Direction: Count the lines below that contain "scene". Give only the number.

Dataset excerpt:
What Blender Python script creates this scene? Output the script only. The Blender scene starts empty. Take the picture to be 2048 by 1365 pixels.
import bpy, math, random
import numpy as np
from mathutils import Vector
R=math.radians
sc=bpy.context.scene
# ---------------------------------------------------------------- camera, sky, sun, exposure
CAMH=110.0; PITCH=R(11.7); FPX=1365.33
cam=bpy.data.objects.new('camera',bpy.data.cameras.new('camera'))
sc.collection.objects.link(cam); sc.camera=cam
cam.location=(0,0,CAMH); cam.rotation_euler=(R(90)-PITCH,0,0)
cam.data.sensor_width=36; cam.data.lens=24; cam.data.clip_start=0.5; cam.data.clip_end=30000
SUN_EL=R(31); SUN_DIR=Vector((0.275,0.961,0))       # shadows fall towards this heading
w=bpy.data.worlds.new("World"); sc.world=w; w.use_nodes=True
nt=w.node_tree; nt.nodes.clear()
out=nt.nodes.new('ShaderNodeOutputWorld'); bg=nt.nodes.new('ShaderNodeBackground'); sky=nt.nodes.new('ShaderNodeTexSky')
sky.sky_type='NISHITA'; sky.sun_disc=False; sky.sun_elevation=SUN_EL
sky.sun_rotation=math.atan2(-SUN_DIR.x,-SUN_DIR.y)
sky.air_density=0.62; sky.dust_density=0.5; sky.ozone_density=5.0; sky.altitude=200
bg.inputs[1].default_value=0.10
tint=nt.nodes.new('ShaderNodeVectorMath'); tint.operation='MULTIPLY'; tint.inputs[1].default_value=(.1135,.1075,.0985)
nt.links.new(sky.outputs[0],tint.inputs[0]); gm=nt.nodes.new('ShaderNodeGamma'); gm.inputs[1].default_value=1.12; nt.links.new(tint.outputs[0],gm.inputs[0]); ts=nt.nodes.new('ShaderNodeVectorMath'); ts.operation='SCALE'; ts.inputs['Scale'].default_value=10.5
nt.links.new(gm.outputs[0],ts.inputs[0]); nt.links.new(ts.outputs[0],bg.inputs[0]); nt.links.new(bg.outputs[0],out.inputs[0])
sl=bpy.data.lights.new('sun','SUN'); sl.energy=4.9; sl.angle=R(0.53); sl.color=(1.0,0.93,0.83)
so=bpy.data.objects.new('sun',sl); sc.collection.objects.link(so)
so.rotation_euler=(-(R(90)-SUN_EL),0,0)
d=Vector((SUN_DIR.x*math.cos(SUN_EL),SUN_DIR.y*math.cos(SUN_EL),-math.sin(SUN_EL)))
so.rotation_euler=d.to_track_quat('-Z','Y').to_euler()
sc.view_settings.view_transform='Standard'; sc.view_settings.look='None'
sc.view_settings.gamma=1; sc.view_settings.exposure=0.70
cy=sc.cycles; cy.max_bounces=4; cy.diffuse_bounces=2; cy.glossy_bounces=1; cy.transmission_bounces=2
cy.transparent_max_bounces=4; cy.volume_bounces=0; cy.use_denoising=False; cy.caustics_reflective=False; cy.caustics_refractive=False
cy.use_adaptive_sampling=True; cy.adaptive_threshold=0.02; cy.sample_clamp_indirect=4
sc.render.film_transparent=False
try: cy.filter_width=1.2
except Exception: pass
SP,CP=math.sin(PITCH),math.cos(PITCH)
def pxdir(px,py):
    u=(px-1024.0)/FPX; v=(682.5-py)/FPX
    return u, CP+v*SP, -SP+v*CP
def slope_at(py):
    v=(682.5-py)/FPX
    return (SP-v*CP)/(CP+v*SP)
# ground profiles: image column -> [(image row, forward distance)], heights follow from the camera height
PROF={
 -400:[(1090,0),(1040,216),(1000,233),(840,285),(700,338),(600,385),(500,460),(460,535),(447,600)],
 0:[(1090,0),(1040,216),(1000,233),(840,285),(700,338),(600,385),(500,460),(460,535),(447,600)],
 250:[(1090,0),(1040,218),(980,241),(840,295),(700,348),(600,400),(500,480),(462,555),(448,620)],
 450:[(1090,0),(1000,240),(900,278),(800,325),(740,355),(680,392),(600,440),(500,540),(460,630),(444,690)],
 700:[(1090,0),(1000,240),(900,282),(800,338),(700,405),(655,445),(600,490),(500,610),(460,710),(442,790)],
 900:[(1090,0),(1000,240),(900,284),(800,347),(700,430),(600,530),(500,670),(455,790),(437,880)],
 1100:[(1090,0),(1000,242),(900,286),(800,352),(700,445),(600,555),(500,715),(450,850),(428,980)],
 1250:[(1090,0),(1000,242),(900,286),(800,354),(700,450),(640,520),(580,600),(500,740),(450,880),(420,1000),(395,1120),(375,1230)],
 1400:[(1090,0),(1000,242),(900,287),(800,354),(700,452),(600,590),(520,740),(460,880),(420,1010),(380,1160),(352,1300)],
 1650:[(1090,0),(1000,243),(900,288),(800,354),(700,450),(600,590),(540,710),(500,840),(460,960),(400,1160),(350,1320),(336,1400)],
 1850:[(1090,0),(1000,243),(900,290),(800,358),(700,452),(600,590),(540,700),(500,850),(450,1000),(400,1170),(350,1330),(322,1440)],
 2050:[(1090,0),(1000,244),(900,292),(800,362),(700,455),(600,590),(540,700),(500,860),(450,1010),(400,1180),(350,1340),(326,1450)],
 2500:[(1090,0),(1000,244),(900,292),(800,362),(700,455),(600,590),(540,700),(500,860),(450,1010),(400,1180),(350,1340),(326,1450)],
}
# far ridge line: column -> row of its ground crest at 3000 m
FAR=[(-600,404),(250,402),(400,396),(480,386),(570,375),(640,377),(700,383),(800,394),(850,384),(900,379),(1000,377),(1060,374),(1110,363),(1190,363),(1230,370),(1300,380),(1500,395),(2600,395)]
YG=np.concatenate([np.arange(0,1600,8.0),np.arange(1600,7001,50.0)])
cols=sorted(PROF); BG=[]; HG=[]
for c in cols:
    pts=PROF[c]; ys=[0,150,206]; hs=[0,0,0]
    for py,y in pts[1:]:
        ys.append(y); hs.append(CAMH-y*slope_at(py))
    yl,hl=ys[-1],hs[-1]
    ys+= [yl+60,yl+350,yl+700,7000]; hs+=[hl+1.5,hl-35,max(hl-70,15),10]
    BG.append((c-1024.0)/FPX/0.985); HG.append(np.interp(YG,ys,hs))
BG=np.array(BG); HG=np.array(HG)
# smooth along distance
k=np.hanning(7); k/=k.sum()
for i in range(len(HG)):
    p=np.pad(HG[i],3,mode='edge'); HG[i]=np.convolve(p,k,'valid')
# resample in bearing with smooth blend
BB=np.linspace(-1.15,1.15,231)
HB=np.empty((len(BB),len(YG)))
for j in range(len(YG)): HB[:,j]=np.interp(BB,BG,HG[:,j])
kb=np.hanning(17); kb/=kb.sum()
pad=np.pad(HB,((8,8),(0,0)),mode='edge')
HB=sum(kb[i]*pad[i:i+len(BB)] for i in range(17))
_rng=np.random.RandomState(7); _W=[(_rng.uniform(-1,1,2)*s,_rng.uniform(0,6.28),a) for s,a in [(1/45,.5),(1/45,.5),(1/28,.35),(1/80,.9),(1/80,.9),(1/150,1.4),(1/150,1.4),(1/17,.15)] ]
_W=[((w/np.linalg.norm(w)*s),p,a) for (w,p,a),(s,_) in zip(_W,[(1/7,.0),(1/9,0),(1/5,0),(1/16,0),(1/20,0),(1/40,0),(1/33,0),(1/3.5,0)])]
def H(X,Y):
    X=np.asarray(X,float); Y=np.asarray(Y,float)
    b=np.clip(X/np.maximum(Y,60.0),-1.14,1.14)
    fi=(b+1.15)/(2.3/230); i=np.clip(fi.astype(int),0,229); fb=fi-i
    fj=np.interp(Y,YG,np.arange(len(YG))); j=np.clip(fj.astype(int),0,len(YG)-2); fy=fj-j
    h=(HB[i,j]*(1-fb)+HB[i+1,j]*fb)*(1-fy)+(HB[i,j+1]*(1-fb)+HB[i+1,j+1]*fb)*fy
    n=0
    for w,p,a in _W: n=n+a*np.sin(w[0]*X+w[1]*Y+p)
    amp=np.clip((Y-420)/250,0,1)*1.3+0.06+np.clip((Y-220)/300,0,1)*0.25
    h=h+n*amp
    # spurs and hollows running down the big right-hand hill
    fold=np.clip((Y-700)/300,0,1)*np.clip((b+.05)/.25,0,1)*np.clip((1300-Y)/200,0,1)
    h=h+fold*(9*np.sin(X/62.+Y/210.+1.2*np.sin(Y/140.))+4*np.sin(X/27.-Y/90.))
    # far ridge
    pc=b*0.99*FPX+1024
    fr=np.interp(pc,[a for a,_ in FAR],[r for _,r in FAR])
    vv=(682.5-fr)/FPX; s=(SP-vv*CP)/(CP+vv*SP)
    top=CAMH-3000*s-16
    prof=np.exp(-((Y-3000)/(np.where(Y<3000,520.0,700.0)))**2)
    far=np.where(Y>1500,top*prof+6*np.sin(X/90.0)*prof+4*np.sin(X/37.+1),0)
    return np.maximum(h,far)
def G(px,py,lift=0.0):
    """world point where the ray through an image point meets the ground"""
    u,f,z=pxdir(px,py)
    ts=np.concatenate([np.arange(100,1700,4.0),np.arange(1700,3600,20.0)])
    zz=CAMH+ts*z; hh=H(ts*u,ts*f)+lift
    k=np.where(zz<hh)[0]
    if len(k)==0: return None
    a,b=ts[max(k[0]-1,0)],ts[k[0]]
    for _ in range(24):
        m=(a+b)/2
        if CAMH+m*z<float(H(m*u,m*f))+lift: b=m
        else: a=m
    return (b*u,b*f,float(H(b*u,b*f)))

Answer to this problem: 2